=== Collected material ===
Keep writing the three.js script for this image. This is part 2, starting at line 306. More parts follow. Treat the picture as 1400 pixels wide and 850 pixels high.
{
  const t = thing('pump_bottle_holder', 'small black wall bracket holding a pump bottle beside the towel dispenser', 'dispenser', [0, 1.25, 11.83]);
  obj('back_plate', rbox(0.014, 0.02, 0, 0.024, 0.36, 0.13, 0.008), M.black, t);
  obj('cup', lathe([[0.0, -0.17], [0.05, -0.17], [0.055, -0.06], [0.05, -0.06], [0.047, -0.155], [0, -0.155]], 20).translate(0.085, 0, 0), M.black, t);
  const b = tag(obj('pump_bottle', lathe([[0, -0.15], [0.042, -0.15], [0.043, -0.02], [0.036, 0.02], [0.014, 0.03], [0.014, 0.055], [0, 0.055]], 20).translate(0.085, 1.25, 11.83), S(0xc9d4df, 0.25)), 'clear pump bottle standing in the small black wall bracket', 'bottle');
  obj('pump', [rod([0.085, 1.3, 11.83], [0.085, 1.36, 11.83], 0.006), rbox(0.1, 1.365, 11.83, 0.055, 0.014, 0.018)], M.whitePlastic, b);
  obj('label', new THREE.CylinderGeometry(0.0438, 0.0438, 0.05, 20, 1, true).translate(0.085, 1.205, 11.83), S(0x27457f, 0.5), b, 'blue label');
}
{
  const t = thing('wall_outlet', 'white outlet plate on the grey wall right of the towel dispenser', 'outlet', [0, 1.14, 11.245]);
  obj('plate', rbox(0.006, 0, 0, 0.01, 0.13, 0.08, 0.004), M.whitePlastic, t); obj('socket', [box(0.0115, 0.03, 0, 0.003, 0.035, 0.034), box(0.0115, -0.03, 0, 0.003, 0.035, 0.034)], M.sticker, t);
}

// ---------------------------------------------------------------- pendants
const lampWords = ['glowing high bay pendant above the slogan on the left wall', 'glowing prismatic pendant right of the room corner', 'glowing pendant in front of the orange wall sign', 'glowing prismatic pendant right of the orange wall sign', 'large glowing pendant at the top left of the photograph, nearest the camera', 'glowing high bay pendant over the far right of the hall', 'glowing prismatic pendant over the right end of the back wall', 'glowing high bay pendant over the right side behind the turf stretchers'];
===
Without leaving anything out, quote all the data.

* Full response
Keep writing the three.js script for this image. This is part 2, starting at line 306. More parts follow. Treat the picture as 1400 pixels wide and 850 pixels high.
{
  const t = thing('pump_bottle_holder', 'small black wall bracket holding a pump bottle beside the towel dispenser', 'dispenser', [0, 1.25, 11.83]);
  obj('back_plate', rbox(0.014, 0.02, 0, 0.024, 0.36, 0.13, 0.008), M.black, t);
  obj('cup', lathe([[0.0, -0.17], [0.05, -0.17], [0.055, -0.06], [0.05, -0.06], [0.047, -0.155], [0, -0.155]], 20).translate(0.085, 0, 0), M.black, t);
  const b = tag(obj('pump_bottle', lathe([[0, -0.15], [0.042, -0.15], [0.043, -0.02], [0.036, 0.02], [0.014, 0.03], [0.014, 0.055], [0, 0.055]], 20).translate(0.085, 1.25, 11.83), S(0xc9d4df, 0.25)), 'clear pump bottle standing in the small black wall bracket', 'bottle');
  obj('pump', [rod([0.085, 1.3, 11.83], [0.085, 1.36, 11.83], 0.006), rbox(0.1, 1.365, 11.83, 0.055, 0.014, 0.018)], M.whitePlastic, b);
  obj('label', new THREE.CylinderGeometry(0.0438, 0.0438, 0.05, 20, 1, true).translate(0.085, 1.205, 11.83), S(0x27457f, 0.5), b, 'blue label');
}
{
  const t = thing('wall_outlet', 'white outlet plate on the grey wall right of the towel dispenser', 'outlet', [0, 1.14, 11.245]);
  obj('plate', rbox(0.006, 0, 0, 0.01, 0.13, 0.08, 0.004), M.whitePlastic, t); obj('socket', [box(0.0115, 0.03, 0, 0.003, 0.035, 0.034), box(0.0115, -0.03, 0, 0.003, 0.035, 0.034)], M.sticker, t);
}

// ---------------------------------------------------------------- pendants
const lampWords = ['glowing high bay pendant above the slogan on the left wall', 'glowing prismatic pendant right of the room corner', 'glowing pendant in front of the orange wall sign', 'glowing prismatic pendant right of the orange wall sign', 'large glowing pendant at the top left of the photograph, nearest the camera', 'glowing high bay pendant over the far right of the hall', 'glowing prismatic pendant over the right end of the back wall', 'glowing high bay pendant over the right side behind the turf stretchers'];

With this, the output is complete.